TASK REQUIREMENTS - Look through the data below and say how many of its lines contain "this", adding nothing else.

DATA -
<<<<
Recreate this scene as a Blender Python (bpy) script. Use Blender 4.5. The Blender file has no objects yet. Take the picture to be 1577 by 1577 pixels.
>>>>
<<<<
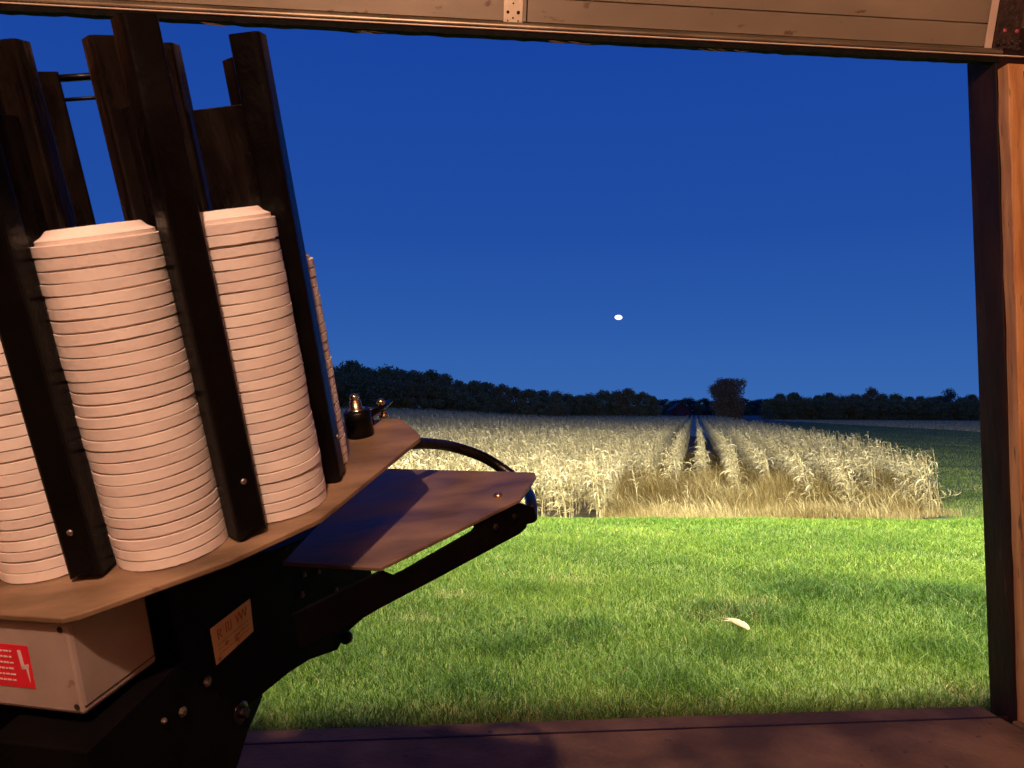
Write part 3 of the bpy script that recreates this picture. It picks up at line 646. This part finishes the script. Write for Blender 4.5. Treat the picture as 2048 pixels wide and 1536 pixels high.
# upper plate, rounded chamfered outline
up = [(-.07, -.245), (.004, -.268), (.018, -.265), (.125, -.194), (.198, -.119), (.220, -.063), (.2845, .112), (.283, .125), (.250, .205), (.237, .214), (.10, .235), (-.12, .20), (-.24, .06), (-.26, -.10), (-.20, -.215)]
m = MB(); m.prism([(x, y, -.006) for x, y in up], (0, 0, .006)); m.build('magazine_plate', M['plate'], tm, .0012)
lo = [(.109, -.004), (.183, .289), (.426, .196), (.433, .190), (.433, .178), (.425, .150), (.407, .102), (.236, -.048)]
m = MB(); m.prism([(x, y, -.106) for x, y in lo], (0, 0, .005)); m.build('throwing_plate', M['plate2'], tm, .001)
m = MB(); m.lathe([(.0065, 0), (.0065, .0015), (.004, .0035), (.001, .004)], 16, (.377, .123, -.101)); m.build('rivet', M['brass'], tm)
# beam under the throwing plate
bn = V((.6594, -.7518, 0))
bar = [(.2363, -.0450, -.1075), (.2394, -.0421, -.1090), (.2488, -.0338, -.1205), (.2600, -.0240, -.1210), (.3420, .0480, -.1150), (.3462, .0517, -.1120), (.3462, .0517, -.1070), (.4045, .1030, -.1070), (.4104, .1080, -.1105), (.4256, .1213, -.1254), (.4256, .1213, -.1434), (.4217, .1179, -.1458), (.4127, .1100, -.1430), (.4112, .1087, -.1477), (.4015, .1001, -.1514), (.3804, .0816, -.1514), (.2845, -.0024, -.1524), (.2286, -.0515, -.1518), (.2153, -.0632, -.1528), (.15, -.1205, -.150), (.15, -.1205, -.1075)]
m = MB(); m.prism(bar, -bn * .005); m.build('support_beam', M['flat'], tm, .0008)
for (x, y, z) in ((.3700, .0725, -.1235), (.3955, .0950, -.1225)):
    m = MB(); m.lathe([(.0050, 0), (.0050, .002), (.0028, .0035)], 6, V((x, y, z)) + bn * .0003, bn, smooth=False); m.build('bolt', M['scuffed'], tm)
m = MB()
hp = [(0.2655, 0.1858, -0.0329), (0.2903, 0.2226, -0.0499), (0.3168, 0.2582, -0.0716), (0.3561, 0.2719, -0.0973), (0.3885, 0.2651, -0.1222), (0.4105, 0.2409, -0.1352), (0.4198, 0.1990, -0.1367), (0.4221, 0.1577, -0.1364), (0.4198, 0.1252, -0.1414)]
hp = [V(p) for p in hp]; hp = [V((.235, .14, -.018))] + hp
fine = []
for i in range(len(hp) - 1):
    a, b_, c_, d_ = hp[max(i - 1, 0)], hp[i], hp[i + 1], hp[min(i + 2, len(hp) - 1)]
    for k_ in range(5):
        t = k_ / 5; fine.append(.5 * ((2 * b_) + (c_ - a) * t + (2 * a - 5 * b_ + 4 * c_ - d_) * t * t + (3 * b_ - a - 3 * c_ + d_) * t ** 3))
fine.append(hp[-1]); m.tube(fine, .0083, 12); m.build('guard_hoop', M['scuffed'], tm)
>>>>
SOLUTION TO THE PROBLEM - 2